Public art can be used to proclaim that we aren’t who we were. Our past is flawed. But rather than fearing that or pretending that it didn’t happen, let’s choose to be forthright and continue to strive to do better.
This article was made possible with support from The Ford Family Foundation’s Visual Arts Program.
Strongly disagree about “Coming of the White Man”, as long as the depiction of the figures themselves is not insulting or clueless in some obvious way. As a fourth generation Oregonian who grew up loving this land that Native Americans loved and took care of for thousands of years, right up until just a few generations before my ancestors came to Oregon, I look at this statue and my heart breaks for what is about to happen to these two people and their world.
The people who put it up may have had very different ideas, but they’re long gone and to hell with what they thought. To me this statue is a tragic reminder and deserves to be retained, although maybe in a different location where the tragedy of the context is made clear.
Good to see ArtsWatch weighing in on this pressing national and international issue with such an insightful discussion starter. Definitely, we need to get these racist monuments (often created for the purpose of intimidation) out of public spaces where people of color whose oppression they celebrate don’t have to encounter them, unless they really want to. Do statues celebrating racists need to continue to stand in order to contextualize or explain or deplore their creation? Can’t we do that with history books, photos, stories? Better yet, with new public art?

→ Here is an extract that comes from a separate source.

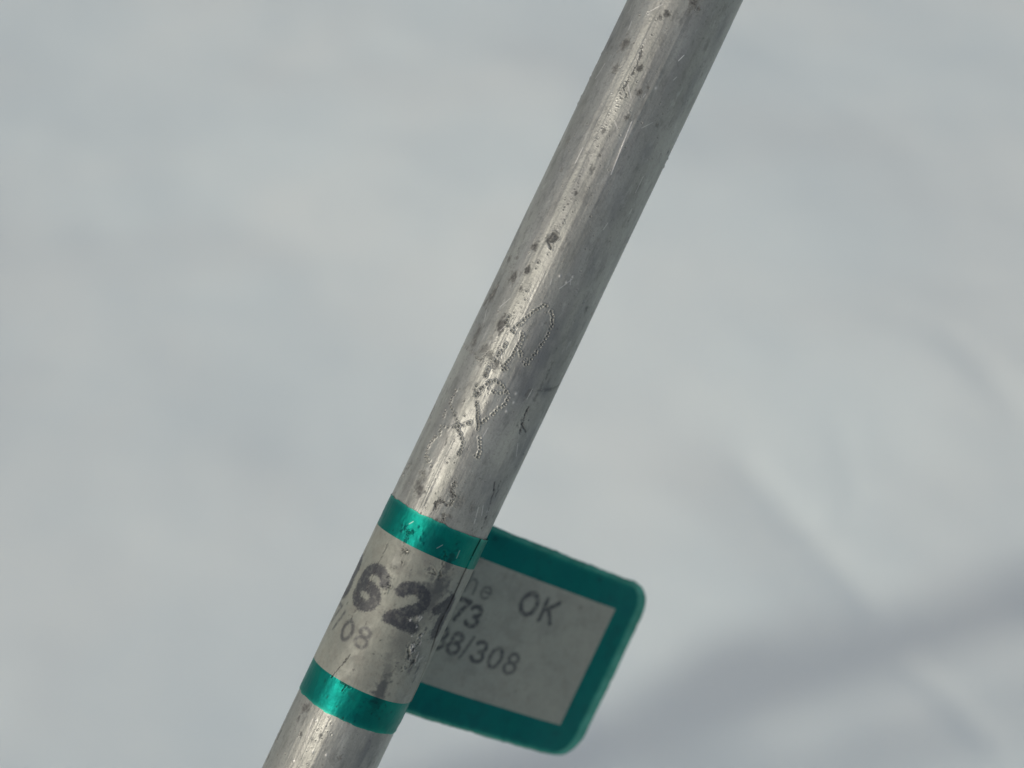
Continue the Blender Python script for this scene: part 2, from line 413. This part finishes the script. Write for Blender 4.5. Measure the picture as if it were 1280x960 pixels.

Rather than taxpayers financing a Museum of Shame, why not fund commissions of new creations by artists of color, maybe fashioned from melted remnants of racist relics — an act of public repentance, transformation, and disavowal of the hate that inspired them.
Of course, we shouldn’t destroy all racist art, like those Aryan Jesuses recognized as masterpieces, but most if not all these statues are simply bad art that enshrines values our community has long since renounced. Yes, don’t erase the deplorable history that produced them — but don’t enshrine or fetishize it either.
The bigger question: who gets to decide? Why is that when white people put up racist statues of other white people that insult or help subjugate people of color, white people again get to arrogantly make the decision about whether or where they should continue to stand? Maybe there’s a case to be made for leaving them standing and adding context, and some Black historians have made that case. But under the principle of restorative justice, shouldn’t we leave that decision to the victims of these degrading constructions, rather than the perpetrators? _Listen_ to what people of color want, rather than telling them that we (the white-dominated artistic and political establishments) know what’s best for them.